◆ Exercise goal ◆
The lines beneath this instruction, from the first through the one containing "m = B(1.86, 6.4, .104, 4.8, -.02, 0);", must be transcribed exactly; no other line belongs in the output.
■ ■ ■ ■
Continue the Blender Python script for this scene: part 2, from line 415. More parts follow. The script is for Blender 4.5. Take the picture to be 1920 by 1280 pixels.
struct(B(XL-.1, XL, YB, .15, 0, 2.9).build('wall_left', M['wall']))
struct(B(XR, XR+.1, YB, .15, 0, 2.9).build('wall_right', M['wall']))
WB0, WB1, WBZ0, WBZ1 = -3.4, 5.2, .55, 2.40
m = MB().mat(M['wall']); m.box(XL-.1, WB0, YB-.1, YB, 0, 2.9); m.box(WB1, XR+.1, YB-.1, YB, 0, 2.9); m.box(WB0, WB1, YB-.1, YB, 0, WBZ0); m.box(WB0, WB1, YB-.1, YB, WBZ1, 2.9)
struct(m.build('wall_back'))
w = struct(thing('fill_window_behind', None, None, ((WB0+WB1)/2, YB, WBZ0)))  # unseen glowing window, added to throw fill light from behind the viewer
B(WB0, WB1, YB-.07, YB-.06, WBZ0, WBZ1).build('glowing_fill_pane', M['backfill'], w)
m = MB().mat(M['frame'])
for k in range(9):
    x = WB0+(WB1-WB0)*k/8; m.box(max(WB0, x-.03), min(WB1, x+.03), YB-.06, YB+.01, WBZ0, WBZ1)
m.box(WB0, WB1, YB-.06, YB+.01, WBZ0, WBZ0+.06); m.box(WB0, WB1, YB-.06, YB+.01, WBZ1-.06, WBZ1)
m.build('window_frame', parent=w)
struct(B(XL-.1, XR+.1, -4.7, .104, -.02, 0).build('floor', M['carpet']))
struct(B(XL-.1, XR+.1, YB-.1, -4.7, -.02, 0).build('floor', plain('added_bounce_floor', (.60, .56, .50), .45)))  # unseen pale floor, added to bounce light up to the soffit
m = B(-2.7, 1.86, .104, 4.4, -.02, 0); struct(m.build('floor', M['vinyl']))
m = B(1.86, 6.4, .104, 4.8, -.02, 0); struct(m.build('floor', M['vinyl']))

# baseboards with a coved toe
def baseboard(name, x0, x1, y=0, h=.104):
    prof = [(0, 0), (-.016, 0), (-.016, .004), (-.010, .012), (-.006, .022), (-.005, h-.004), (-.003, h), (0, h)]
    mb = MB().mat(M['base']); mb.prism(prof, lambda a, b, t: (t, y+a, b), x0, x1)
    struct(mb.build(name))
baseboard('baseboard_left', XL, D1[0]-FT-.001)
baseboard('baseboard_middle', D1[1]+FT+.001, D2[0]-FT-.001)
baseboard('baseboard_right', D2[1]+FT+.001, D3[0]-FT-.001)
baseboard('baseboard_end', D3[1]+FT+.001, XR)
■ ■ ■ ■
◆ Exercise response ◆
Continue the Blender Python script for this scene: part 2, from line 415. More parts follow. The script is for Blender 4.5. Take the picture to be 1920 by 1280 pixels.
struct(B(XL-.1, XL, YB, .15, 0, 2.9).build('wall_left', M['wall']))
struct(B(XR, XR+.1, YB, .15, 0, 2.9).build('wall_right', M['wall']))
WB0, WB1, WBZ0, WBZ1 = -3.4, 5.2, .55, 2.40
m = MB().mat(M['wall']); m.box(XL-.1, WB0, YB-.1, YB, 0, 2.9); m.box(WB1, XR+.1, YB-.1, YB, 0, 2.9); m.box(WB0, WB1, YB-.1, YB, 0, WBZ0); m.box(WB0, WB1, YB-.1, YB, WBZ1, 2.9)
struct(m.build('wall_back'))
w = struct(thing('fill_window_behind', None, None, ((WB0+WB1)/2, YB, WBZ0)))  # unseen glowing window, added to throw fill light from behind the viewer
B(WB0, WB1, YB-.07, YB-.06, WBZ0, WBZ1).build('glowing_fill_pane', M['backfill'], w)
m = MB().mat(M['frame'])
for k in range(9):
    x = WB0+(WB1-WB0)*k/8; m.box(max(WB0, x-.03), min(WB1, x+.03), YB-.06, YB+.01, WBZ0, WBZ1)
m.box(WB0, WB1, YB-.06, YB+.01, WBZ0, WBZ0+.06); m.box(WB0, WB1, YB-.06, YB+.01, WBZ1-.06, WBZ1)
m.build('window_frame', parent=w)
struct(B(XL-.1, XR+.1, -4.7, .104, -.02, 0).build('floor', M['carpet']))
struct(B(XL-.1, XR+.1, YB-.1, -4.7, -.02, 0).build('floor', plain('added_bounce_floor', (.60, .56, .50), .45)))  # unseen pale floor, added to bounce light up to the soffit
m = B(-2.7, 1.86, .104, 4.4, -.02, 0); struct(m.build('floor', M['vinyl']))
m = B(1.86, 6.4, .104, 4.8, -.02, 0); struct(m.build('floor', M['vinyl']))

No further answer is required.